Transcribe all of the data exactly. Omit the pictures.

---------------

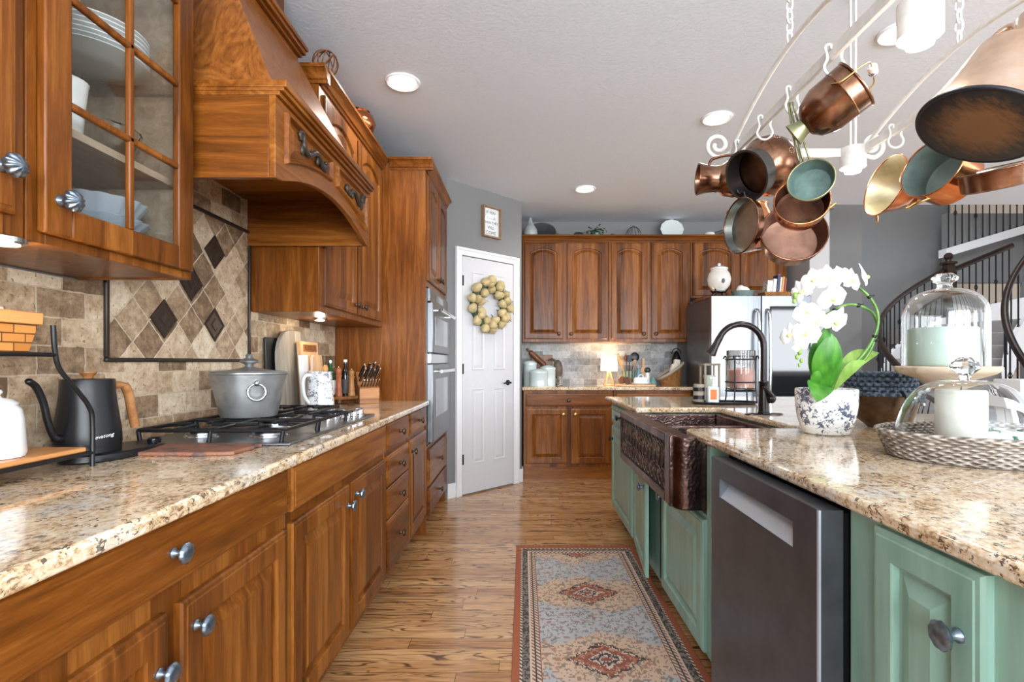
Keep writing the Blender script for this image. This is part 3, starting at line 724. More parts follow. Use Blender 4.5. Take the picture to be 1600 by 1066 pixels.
front('door', FB, 0.935, 0.155, 1.29, 0.712, r, M_wood_z); front('door', FB, 1.33, 0.155, 1.68, 0.712, r, M_wood_z)
ct = MB().pz([(-0.015, 5.20), (1.71, 5.20), (1.71, 5.84), (-0.015, 5.84)], 0.896, 0.930)
tag(ct.build('countertop', M_granite, loc=(0.85, 5.5, 0.896), bevel=0.008, seg=3), 'short granite countertop at the back wall under the canisters and lamp', 'countertop')
struct(MB().box(-0.019, 5.840, 0.930, 1.73, 5.849, 1.40).build('backsplash_back', M_tile_back))
FV = face('B', 5.52); BZ0, BZ1 = 1.394, 2.5275
def upper_back(x0, x1, z0, label):
    r = root('upper_cabinet', label, 'cabinet', ((x0+x1)/2, 5.68, z0))
    MB().box(x0, 5.52, z0, x1, 5.84, BZ1).build('carcass', M_wood_z, r, bevel=0.002); return r
r = upper_back(-0.012, 0.905, BZ0, 'two-door wooden upper cabinet above the canisters, beside the pantry door')
front('door', FV, 0.008, 1.425, 0.418, 2.448, r, M_wood_z, arch=0.045, k=(0.375, 1.48), kmat=M_knob_brown)
front('door', FV, 0.462, 1.425, 0.885, 2.448, r, M_wood_z, arch=0.045, k=(0.505, 1.48), kmat=M_knob_brown)
r = upper_back(0.909, 1.775, BZ0, 'two-door wooden upper cabinet above the lit lamp and utensils')
front('door', FV, 0.932, 1.425, 1.318, 2.448, r, M_wood_z, arch=0.045, k=(1.275, 1.48), kmat=M_knob_brown)
front('door', FV, 1.362, 1.425, 1.748, 2.448, r, M_wood_z, arch=0.045, k=(1.405, 1.48), kmat=M_knob_brown)
r = upper_back(1.779, 2.80, 1.862, 'short two-door wooden cabinet above the refrigerator')
front('door', FV, 1.80, 1.889, 2.265, 2.448, r, M_wood_z, arch=0.045); front('door', FV, 2.305, 1.889, 2.765, 2.448, r, M_wood_z, arch=0.045)
m = MB(); m.px([(5.52-(x+0.962), z-0.032) for x, z in crown_profile(-0.962, 2.488)], -0.015, 2.82)
struct(m.build('trim_crown', M_wood_x, bevel=0.001))

# ------------------------------------------------------------------ refrigerator
fr = root('refrigerator', 'stainless french-door refrigerator with a black glass panel in its right door', 'refrigerator', (2.185, 5.15, 0))
m = MB(); m.box(1.728, 4.835, 0.03, 2.645, 5.485, 1.775); m.build('cabinet_body', M_blacksteel, fr, bevel=0.004)
m = MB(); m.box(1.76, 4.90, 0.0, 2.61, 5.55, 0.03); m.build('base_grille', M_black, fr)
def bowed(x0, x1, z0, z1, name, mat):
    n = 10; out = []
    for k in range(n+1):
        s = k/n; out.append((x0+(x1-x0)*s, 4.762-0.012*(1-(2*s-1)**2)))
    poly = out+[(x1, 4.828), (x0, 4.828)]
    return MB().pz(poly, z0, z1).build(name, mat, fr, bevel=0.004)
d1 = bowed(1.724, 2.182, 0.70, 1.79, 'door', M_steel_brush); d2 = bowed(2.188, 2.648, 0.70, 1.79, 'door', M_steel_brush)
d3 = bowed(1.724, 2.648, 0.06, 0.69, 'freezer_drawer', M_steel_brush)
MB().box(2.262, 4.736, 0.80, 2.625, 4.752, 1.692).build('glass_panel', M_blackglass, d2, bevel=0.003)
for d, x in ((d1, 2.135), (d2, 2.235)):
    h = MB(); h.tube(smooth_path([(x, 4.752, 0.84), (x, 4.705, 0.90), (x, 4.69, 1.20), (x, 4.705, 1.60), (x, 4.752, 1.66)], 6), 0.015, 10); h.build('handle', M_steel, d)
h = MB(); h.tube([(1.80, 4.70, 0.60), (2.57, 4.70, 0.60)], 0.013, 10)
for x in (1.85, 2.52): h.tube([(x, 4.70, 0.60), (x, 4.76, 0.60)], 0.01, 8)
h.build('handle', M_steel, d3)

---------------

*Output for this task*:
Keep writing the Blender script for this image. This is part 3, starting at line 724. More parts follow. Use Blender 4.5. Take the picture to be 1600 by 1066 pixels.
front('door', FB, 0.935, 0.155, 1.29, 0.712, r, M_wood_z); front('door', FB, 1.33, 0.155, 1.68, 0.712, r, M_wood_z)
ct = MB().pz([(-0.015, 5.20), (1.71, 5.20), (1.71, 5.84), (-0.015, 5.84)], 0.896, 0.930)
tag(ct.build('countertop', M_granite, loc=(0.85, 5.5, 0.896), bevel=0.008, seg=3), 'short granite countertop at the back wall under the canisters and lamp', 'countertop')
struct(MB().box(-0.019, 5.840, 0.930, 1.73, 5.849, 1.40).build('backsplash_back', M_tile_back))
FV = face('B', 5.52); BZ0, BZ1 = 1.394, 2.5275
def upper_back(x0, x1, z0, label):
    r = root('upper_cabinet', label, 'cabinet', ((x0+x1)/2, 5.68, z0))
    MB().box(x0, 5.52, z0, x1, 5.84, BZ1).build('carcass', M_wood_z, r, bevel=0.002); return r
r = upper_back(-0.012, 0.905, BZ0, 'two-door wooden upper cabinet above the canisters, beside the pantry door')
front('door', FV, 0.008, 1.425, 0.418, 2.448, r, M_wood_z, arch=0.045, k=(0.375, 1.48), kmat=M_knob_brown)
front('door', FV, 0.462, 1.425, 0.885, 2.448, r, M_wood_z, arch=0.045, k=(0.505, 1.48), kmat=M_knob_brown)
r = upper_back(0.909, 1.775, BZ0, 'two-door wooden upper cabinet above the lit lamp and utensils')
front('door', FV, 0.932, 1.425, 1.318, 2.448, r, M_wood_z, arch=0.045, k=(1.275, 1.48), kmat=M_knob_brown)
front('door', FV, 1.362, 1.425, 1.748, 2.448, r, M_wood_z, arch=0.045, k=(1.405, 1.48), kmat=M_knob_brown)
r = upper_back(1.779, 2.80, 1.862, 'short two-door wooden cabinet above the refrigerator')
front('door', FV, 1.80, 1.889, 2.265, 2.448, r, M_wood_z, arch=0.045); front('door', FV, 2.305, 1.889, 2.765, 2.448, r, M_wood_z, arch=0.045)
m = MB(); m.px([(5.52-(x+0.962), z-0.032) for x, z in crown_profile(-0.962, 2.488)], -0.015, 2.82)
struct(m.build('trim_crown', M_wood_x, bevel=0.001))

# ------------------------------------------------------------------ refrigerator
fr = root('refrigerator', 'stainless french-door refrigerator with a black glass panel in its right door', 'refrigerator', (2.185, 5.15, 0))
m = MB(); m.box(1.728, 4.835, 0.03, 2.645, 5.485, 1.775); m.build('cabinet_body', M_blacksteel, fr, bevel=0.004)
m = MB(); m.box(1.76, 4.90, 0.0, 2.61, 5.55, 0.03); m.build('base_grille', M_black, fr)
def bowed(x0, x1, z0, z1, name, mat):
    n = 10; out = []
    for k in range(n+1):
        s = k/n; out.append((x0+(x1-x0)*s, 4.762-0.012*(1-(2*s-1)**2)))
    poly = out+[(x1, 4.828), (x0, 4.828)]
    return MB().pz(poly, z0, z1).build(name, mat, fr, bevel=0.004)
d1 = bowed(1.724, 2.182, 0.70, 1.79, 'door', M_steel_brush); d2 = bowed(2.188, 2.648, 0.70, 1.79, 'door', M_steel_brush)
d3 = bowed(1.724, 2.648, 0.06, 0.69, 'freezer_drawer', M_steel_brush)
MB().box(2.262, 4.736, 0.80, 2.625, 4.752, 1.692).build('glass_panel', M_blackglass, d2, bevel=0.003)
for d, x in ((d1, 2.135), (d2, 2.235)):
    h = MB(); h.tube(smooth_path([(x, 4.752, 0.84), (x, 4.705, 0.90), (x, 4.69, 1.20), (x, 4.705, 1.60), (x, 4.752, 1.66)], 6), 0.015, 10); h.build('handle', M_steel, d)
h = MB(); h.tube([(1.80, 4.70, 0.60), (2.57, 4.70, 0.60)], 0.013, 10)
for x in (1.85, 2.52): h.tube([(x, 4.70, 0.60), (x, 4.76, 0.60)], 0.01, 8)
h.build('handle', M_steel, d3)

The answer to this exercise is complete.